---- Source material

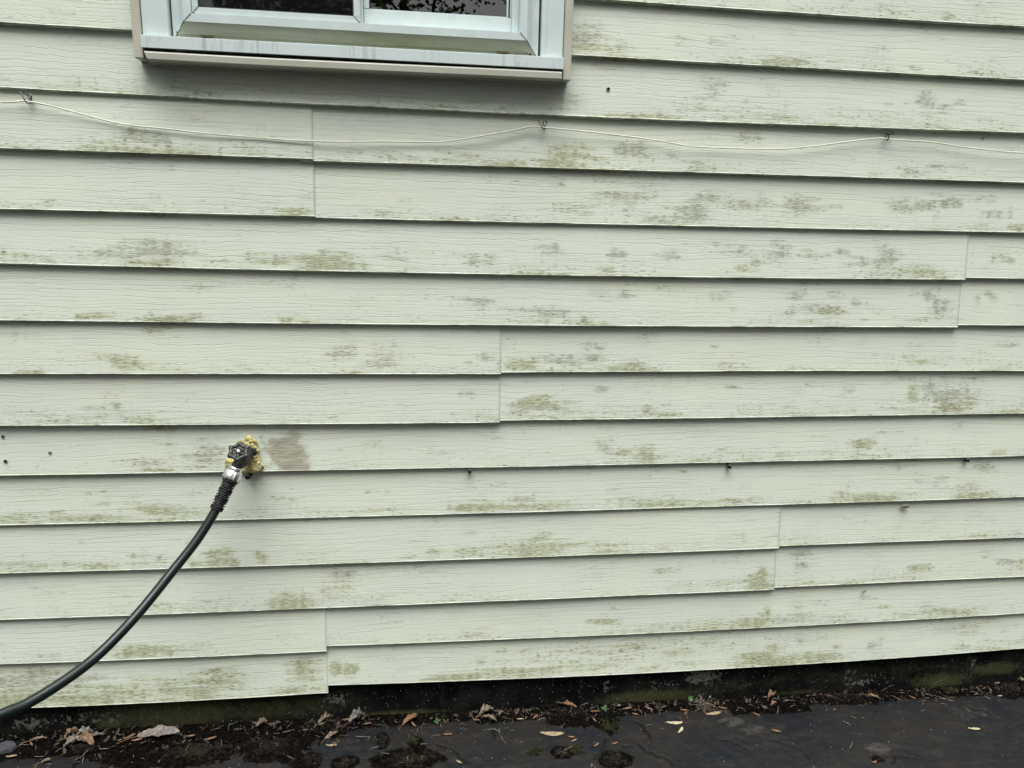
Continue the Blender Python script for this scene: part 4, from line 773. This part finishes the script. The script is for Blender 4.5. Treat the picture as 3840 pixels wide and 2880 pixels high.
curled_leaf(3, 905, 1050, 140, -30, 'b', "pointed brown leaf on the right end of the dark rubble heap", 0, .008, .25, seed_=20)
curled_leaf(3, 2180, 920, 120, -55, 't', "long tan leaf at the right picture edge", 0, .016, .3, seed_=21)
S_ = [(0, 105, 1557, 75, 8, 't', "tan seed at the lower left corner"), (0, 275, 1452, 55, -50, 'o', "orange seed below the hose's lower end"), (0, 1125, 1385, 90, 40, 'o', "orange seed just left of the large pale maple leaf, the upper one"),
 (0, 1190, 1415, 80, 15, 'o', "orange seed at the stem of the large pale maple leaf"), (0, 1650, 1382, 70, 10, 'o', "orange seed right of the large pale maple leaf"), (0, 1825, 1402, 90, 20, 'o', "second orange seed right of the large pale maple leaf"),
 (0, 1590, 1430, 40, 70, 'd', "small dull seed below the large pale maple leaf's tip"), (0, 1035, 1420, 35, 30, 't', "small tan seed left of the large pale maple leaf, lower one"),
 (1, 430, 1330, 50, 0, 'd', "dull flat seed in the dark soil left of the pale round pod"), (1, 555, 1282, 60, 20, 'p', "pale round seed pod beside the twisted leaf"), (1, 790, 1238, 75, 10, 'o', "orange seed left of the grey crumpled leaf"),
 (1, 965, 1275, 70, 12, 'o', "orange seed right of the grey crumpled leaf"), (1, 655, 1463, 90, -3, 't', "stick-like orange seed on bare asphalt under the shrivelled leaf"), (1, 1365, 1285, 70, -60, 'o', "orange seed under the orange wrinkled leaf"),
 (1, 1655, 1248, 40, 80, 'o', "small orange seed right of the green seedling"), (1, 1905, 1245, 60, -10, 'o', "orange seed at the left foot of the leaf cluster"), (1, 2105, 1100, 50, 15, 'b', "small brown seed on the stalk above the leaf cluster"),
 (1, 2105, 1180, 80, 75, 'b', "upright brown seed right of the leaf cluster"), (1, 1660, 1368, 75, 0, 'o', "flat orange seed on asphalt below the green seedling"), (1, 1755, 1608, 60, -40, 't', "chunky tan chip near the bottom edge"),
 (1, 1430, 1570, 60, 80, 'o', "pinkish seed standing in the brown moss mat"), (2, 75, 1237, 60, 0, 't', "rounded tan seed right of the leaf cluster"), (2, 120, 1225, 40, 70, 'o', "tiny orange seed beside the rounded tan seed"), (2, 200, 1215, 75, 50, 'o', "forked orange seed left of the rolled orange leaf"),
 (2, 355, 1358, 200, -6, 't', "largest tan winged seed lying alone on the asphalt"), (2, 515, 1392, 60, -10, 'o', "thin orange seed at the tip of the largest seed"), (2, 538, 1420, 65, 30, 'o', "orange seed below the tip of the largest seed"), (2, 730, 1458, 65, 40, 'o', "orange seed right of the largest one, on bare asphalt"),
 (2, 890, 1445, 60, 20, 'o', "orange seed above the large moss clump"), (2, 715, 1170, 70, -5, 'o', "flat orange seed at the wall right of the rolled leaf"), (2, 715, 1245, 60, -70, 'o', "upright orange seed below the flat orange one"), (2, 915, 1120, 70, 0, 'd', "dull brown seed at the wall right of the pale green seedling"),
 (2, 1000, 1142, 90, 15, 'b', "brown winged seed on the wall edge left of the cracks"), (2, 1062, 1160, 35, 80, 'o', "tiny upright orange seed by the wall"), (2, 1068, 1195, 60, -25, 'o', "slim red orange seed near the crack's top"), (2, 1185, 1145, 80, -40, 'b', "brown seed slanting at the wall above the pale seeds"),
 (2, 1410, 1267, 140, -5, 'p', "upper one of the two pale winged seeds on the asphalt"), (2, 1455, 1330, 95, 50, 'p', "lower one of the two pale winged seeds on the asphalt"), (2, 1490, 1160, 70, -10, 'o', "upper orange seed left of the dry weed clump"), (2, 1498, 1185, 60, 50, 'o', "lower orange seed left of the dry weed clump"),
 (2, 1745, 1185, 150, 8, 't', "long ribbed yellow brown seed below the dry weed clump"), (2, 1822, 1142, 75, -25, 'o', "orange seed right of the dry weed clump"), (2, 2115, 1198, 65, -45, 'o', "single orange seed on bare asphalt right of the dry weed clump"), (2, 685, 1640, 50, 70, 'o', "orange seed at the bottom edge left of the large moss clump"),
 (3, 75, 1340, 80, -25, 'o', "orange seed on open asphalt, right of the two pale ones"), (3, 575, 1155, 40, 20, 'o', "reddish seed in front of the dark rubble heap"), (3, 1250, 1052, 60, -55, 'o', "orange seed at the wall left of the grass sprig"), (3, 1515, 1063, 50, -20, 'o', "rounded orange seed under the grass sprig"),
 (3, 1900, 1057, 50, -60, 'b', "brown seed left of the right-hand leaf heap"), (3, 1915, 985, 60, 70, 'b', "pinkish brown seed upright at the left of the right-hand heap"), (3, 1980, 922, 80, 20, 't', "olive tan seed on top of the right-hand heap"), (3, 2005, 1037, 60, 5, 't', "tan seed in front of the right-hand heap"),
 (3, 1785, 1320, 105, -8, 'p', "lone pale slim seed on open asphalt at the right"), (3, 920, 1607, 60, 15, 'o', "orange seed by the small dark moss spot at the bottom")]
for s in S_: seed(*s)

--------

* Required task
Output an exact copy of the material, with the pictures removed.

* Completed task
Continue the Blender Python script for this scene: part 4, from line 773. This part finishes the script. The script is for Blender 4.5. Treat the picture as 3840 pixels wide and 2880 pixels high.
curled_leaf(3, 905, 1050, 140, -30, 'b', "pointed brown leaf on the right end of the dark rubble heap", 0, .008, .25, seed_=20)
curled_leaf(3, 2180, 920, 120, -55, 't', "long tan leaf at the right picture edge", 0, .016, .3, seed_=21)
S_ = [(0, 105, 1557, 75, 8, 't', "tan seed at the lower left corner"), (0, 275, 1452, 55, -50, 'o', "orange seed below the hose's lower end"), (0, 1125, 1385, 90, 40, 'o', "orange seed just left of the large pale maple leaf, the upper one"),
 (0, 1190, 1415, 80, 15, 'o', "orange seed at the stem of the large pale maple leaf"), (0, 1650, 1382, 70, 10, 'o', "orange seed right of the large pale maple leaf"), (0, 1825, 1402, 90, 20, 'o', "second orange seed right of the large pale maple leaf"),
 (0, 1590, 1430, 40, 70, 'd', "small dull seed below the large pale maple leaf's tip"), (0, 1035, 1420, 35, 30, 't', "small tan seed left of the large pale maple leaf, lower one"),
 (1, 430, 1330, 50, 0, 'd', "dull flat seed in the dark soil left of the pale round pod"), (1, 555, 1282, 60, 20, 'p', "pale round seed pod beside the twisted leaf"), (1, 790, 1238, 75, 10, 'o', "orange seed left of the grey crumpled leaf"),
 (1, 965, 1275, 70, 12, 'o', "orange seed right of the grey crumpled leaf"), (1, 655, 1463, 90, -3, 't', "stick-like orange seed on bare asphalt under the shrivelled leaf"), (1, 1365, 1285, 70, -60, 'o', "orange seed under the orange wrinkled leaf"),
 (1, 1655, 1248, 40, 80, 'o', "small orange seed right of the green seedling"), (1, 1905, 1245, 60, -10, 'o', "orange seed at the left foot of the leaf cluster"), (1, 2105, 1100, 50, 15, 'b', "small brown seed on the stalk above the leaf cluster"),
 (1, 2105, 1180, 80, 75, 'b', "upright brown seed right of the leaf cluster"), (1, 1660, 1368, 75, 0, 'o', "flat orange seed on asphalt below the green seedling"), (1, 1755, 1608, 60, -40, 't', "chunky tan chip near the bottom edge"),
 (1, 1430, 1570, 60, 80, 'o', "pinkish seed standing in the brown moss mat"), (2, 75, 1237, 60, 0, 't', "rounded tan seed right of the leaf cluster"), (2, 120, 1225, 40, 70, 'o', "tiny orange seed beside the rounded tan seed"), (2, 200, 1215, 75, 50, 'o', "forked orange seed left of the rolled orange leaf"),
 (2, 355, 1358, 200, -6, 't', "largest tan winged seed lying alone on the asphalt"), (2, 515, 1392, 60, -10, 'o', "thin orange seed at the tip of the largest seed"), (2, 538, 1420, 65, 30, 'o', "orange seed below the tip of the largest seed"), (2, 730, 1458, 65, 40, 'o', "orange seed right of the largest one, on bare asphalt"),
 (2, 890, 1445, 60, 20, 'o', "orange seed above the large moss clump"), (2, 715, 1170, 70, -5, 'o', "flat orange seed at the wall right of the rolled leaf"), (2, 715, 1245, 60, -70, 'o', "upright orange seed below the flat orange one"), (2, 915, 1120, 70, 0, 'd', "dull brown seed at the wall right of the pale green seedling"),
 (2, 1000, 1142, 90, 15, 'b', "brown winged seed on the wall edge left of the cracks"), (2, 1062, 1160, 35, 80, 'o', "tiny upright orange seed by the wall"), (2, 1068, 1195, 60, -25, 'o', "slim red orange seed near the crack's top"), (2, 1185, 1145, 80, -40, 'b', "brown seed slanting at the wall above the pale seeds"),
 (2, 1410, 1267, 140, -5, 'p', "upper one of the two pale winged seeds on the asphalt"), (2, 1455, 1330, 95, 50, 'p', "lower one of the two pale winged seeds on the asphalt"), (2, 1490, 1160, 70, -10, 'o', "upper orange seed left of the dry weed clump"), (2, 1498, 1185, 60, 50, 'o', "lower orange seed left of the dry weed clump"),
 (2, 1745, 1185, 150, 8, 't', "long ribbed yellow brown seed below the dry weed clump"), (2, 1822, 1142, 75, -25, 'o', "orange seed right of the dry weed clump"), (2, 2115, 1198, 65, -45, 'o', "single orange seed on bare asphalt right of the dry weed clump"), (2, 685, 1640, 50, 70, 'o', "orange seed at the bottom edge left of the large moss clump"),
 (3, 75, 1340, 80, -25, 'o', "orange seed on open asphalt, right of the two pale ones"), (3, 575, 1155, 40, 20, 'o', "reddish seed in front of the dark rubble heap"), (3, 1250, 1052, 60, -55, 'o', "orange seed at the wall left of the grass sprig"), (3, 1515, 1063, 50, -20, 'o', "rounded orange seed under the grass sprig"),
 (3, 1900, 1057, 50, -60, 'b', "brown seed left of the right-hand leaf heap"), (3, 1915, 985, 60, 70, 'b', "pinkish brown seed upright at the left of the right-hand heap"), (3, 1980, 922, 80, 20, 't', "olive tan seed on top of the right-hand heap"), (3, 2005, 1037, 60, 5, 't', "tan seed in front of the right-hand heap"),
 (3, 1785, 1320, 105, -8, 'p', "lone pale slim seed on open asphalt at the right"), (3, 920, 1607, 60, 15, 'o', "orange seed by the small dark moss spot at the bottom")]
for s in S_: seed(*s)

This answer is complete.